Auch Außenverteidiger Michal Karbownik nimmt eine besondere Rolle in Fiéls Fußball ein. Der Pole zeichnet sich dadurch aus, immer wieder ins Mittelfeldzentrum zu dringen und dort durch kluge Dribblings für Unruhe zu sorgen. Mit dieser mutigen Spielweise hatte er die Hertha-Verantwortlichen vor einem Jahr von einer Verpflichtung überzeugt, doch unter Fiél-Vorgänger Pal Dardai musste der Linksverteidiger meist stoisch die Außenbahn bespielen und defensiv agieren – etwas, dass Karbownik zwar etwas weiterbrachte, seine besonderen Fähigkeiten aber kaum noch aufblitzen ließ.
Fiél schenkt dem 23-Jährigen mehr Vertrauen, sein Spielstil als inverser Außenverteidiger passt gut in die Spielidee des Trainers. Gegen Bernau agierte Karbownik immer wieder als zentraler Mittelfeldspieler, dem zwar noch nicht alles gelang, der aber immer wieder für Unruhe beim Gegner sorgte, da er die Manndeckung Bernaus regelmäßig aufbrach. Noch besser eingebunden, könnte Karbownik in der kommenden Saison sehr wichtig für Hertha werden.
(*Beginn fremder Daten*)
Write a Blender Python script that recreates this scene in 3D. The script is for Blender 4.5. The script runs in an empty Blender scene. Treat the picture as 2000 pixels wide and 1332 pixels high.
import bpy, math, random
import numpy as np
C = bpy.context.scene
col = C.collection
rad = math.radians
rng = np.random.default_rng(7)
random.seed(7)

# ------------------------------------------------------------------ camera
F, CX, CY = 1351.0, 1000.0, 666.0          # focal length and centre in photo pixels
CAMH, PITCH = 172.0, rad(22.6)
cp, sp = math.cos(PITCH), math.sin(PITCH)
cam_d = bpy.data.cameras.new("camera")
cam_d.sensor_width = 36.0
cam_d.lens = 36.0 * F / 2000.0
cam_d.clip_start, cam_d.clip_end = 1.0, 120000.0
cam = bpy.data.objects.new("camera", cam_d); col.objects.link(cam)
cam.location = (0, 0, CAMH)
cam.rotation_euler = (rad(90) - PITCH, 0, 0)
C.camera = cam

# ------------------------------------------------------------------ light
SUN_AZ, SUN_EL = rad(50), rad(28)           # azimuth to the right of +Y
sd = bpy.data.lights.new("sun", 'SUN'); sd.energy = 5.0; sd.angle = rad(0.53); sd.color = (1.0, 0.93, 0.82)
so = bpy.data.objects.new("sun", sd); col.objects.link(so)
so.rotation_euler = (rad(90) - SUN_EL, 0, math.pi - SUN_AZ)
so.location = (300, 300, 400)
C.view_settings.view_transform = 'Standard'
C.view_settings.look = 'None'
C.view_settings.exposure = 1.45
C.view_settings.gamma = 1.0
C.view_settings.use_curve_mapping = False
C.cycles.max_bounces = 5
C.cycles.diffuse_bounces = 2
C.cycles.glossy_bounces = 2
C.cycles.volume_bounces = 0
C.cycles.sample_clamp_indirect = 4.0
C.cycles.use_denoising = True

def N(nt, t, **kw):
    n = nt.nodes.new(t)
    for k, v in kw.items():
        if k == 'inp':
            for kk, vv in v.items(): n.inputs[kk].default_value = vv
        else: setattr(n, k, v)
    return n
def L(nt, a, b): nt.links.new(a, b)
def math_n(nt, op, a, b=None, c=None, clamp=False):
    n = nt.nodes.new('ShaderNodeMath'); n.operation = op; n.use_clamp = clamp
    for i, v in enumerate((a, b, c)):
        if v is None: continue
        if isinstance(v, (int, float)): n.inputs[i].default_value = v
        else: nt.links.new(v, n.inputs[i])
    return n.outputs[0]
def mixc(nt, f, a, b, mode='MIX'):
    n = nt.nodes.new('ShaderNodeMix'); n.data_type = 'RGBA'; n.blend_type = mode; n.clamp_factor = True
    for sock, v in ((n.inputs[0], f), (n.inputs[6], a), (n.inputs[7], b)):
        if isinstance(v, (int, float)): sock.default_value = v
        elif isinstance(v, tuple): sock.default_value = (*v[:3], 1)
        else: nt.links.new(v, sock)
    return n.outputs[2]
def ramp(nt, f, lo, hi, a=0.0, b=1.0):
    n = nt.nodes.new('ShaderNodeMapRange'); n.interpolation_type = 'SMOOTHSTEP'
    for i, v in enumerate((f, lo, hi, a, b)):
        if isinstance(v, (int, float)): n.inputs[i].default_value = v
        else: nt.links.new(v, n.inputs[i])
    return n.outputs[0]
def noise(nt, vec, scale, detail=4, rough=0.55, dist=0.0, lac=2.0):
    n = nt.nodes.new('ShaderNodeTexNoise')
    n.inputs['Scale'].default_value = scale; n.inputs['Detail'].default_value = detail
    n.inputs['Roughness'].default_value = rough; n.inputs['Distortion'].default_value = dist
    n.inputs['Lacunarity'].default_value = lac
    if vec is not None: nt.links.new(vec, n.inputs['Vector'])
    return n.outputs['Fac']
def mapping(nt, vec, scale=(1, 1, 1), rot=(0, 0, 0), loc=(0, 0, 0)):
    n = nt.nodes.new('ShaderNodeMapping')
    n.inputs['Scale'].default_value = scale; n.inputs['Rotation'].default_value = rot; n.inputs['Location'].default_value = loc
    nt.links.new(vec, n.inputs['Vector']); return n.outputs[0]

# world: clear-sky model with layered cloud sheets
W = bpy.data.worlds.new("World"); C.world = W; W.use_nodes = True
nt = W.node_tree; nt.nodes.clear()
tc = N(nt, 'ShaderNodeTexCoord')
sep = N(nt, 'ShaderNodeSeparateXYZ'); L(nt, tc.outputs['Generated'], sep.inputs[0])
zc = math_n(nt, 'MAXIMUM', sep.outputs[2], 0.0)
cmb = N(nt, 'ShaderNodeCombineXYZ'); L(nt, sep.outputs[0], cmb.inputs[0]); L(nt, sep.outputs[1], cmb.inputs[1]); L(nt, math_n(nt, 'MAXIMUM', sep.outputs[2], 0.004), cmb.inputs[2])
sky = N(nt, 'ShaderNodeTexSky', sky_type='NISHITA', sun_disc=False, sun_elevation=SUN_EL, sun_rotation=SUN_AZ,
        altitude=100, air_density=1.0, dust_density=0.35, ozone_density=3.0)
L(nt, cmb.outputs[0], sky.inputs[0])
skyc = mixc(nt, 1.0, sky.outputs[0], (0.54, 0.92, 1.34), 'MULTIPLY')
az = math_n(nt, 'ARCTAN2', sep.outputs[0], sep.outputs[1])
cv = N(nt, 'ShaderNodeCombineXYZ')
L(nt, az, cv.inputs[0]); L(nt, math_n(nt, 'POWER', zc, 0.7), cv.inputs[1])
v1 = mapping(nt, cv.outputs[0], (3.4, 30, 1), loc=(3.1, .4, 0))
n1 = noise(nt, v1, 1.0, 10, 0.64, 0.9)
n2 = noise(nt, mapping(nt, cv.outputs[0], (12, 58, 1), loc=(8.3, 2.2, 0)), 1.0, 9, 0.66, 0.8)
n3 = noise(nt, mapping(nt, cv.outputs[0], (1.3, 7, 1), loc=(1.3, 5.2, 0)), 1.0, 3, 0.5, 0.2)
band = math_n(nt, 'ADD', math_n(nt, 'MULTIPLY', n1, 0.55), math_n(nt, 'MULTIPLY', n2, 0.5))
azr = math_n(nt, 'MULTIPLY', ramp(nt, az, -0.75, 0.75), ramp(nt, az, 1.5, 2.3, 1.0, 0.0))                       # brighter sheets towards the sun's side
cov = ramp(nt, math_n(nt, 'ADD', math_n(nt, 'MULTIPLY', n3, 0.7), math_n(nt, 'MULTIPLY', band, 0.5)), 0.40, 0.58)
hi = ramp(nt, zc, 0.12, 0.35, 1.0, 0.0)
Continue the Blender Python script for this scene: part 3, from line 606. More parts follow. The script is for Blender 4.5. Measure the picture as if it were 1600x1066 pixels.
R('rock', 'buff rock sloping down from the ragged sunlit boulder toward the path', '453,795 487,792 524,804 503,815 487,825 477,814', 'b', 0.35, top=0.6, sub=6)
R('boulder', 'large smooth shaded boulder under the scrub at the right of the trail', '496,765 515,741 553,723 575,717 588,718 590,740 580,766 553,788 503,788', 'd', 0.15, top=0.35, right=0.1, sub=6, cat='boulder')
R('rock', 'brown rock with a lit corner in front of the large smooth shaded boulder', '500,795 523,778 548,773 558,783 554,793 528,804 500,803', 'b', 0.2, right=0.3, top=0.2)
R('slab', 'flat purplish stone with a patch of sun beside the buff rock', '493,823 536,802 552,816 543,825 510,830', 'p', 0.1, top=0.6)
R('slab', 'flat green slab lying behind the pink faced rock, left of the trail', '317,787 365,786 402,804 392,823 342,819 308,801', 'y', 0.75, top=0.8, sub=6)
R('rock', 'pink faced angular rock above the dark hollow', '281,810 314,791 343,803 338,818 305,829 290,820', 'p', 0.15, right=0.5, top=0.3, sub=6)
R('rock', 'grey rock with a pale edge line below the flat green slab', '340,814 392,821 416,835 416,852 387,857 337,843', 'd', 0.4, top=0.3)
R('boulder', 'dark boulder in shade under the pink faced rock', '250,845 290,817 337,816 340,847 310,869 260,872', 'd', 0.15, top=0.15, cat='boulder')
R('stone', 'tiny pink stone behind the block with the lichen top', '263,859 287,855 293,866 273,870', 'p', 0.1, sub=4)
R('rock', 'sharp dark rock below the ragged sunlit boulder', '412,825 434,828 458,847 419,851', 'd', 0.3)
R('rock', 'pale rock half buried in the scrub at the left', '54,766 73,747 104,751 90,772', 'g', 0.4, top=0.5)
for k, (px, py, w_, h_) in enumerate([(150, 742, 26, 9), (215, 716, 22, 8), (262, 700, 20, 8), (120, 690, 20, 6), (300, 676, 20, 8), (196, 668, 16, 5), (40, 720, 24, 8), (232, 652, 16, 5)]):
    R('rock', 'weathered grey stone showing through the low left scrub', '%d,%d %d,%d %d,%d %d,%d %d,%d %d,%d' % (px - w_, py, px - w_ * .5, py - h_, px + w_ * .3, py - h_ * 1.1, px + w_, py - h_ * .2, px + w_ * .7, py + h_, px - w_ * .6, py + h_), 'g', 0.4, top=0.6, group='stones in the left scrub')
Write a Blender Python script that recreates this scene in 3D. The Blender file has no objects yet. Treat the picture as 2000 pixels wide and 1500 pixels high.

Fiél hatte bei seinem Amtsantritt in Berlin betont, dass er zwar mutigen Offensivfußball spielen lassen will, dabei aber die Defensivarbeit nicht vernachlässigen wird. Dabei ginge es vor allem darum, als Mannschaft geschlossen zu stehen, "um bei Ballverlust sofort ins Gegenpressing zu gehen." Jenes aggressives Gegenpressing zeigte Hertha gegen Bernau bereits in Ansätzen. Die Berliner schenkten dem Landesligisten bei Ballverlust nichts, sie gingen sofort in die Zweikämpfe und waren sich für keinen Meter nach hinten zu schade.
Sicherlich ist ein Landesligist hier noch kein echter Gradmesser, jedoch ein erstes Indiz dafür, was Fiél von seinen Spielern fordert. In den kommenden Wochen wird es darum gehen, die ersten Ansätze weiter zu verfeinern und gegen stärkere Gegner ebenso zeigen zu können. Fiél selbst bezeichnete den ersten Test, vor allem aufgrund der äußeren Umstände, als "nullkommanull aussagekräftig". Und doch war zu erkennen, wohin die Reise gehen soll.